# Material for this exercise

******************************

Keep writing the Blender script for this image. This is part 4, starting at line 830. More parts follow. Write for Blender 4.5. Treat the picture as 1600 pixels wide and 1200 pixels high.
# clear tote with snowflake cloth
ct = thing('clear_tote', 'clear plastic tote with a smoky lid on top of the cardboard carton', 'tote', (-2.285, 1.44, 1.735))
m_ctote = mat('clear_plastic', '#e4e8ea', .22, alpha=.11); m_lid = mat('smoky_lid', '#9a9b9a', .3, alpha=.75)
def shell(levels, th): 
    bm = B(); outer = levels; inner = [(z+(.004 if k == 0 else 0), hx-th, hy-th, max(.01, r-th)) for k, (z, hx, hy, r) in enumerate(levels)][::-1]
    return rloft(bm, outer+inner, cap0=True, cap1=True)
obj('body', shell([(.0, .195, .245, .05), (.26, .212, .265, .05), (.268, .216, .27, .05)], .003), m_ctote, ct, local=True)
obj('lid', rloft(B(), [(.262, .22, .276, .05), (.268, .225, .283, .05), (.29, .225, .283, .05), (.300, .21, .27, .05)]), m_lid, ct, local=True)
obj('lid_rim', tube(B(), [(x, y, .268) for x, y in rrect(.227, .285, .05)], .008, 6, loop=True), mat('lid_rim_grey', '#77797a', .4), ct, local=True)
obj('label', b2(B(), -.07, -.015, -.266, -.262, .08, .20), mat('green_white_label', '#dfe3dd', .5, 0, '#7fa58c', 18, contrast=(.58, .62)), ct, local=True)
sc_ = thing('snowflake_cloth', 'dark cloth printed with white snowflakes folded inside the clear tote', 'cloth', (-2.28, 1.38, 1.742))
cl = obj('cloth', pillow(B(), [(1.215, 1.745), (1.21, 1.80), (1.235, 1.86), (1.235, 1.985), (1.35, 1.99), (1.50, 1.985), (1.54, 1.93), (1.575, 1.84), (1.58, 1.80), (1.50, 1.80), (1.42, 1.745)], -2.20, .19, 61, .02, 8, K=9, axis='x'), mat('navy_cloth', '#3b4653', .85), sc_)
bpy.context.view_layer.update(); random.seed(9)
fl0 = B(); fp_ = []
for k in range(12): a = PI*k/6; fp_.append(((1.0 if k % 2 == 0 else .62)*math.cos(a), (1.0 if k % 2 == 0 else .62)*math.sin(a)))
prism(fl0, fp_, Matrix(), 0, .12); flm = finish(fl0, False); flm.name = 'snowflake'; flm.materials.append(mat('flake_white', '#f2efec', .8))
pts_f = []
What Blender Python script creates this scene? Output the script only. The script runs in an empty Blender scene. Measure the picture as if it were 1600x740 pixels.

******************************

# What needs to be done
List all lines in the material containing the string "pixels".

# The reply
Keep writing the Blender script for this image. This is part 4, starting at line 830. More parts follow. Write for Blender 4.5. Treat the picture as 1600 pixels wide and 1200 pixels high.
What Blender Python script creates this scene? Output the script only. The script runs in an empty Blender scene. Measure the picture as if it were 1600x740 pixels.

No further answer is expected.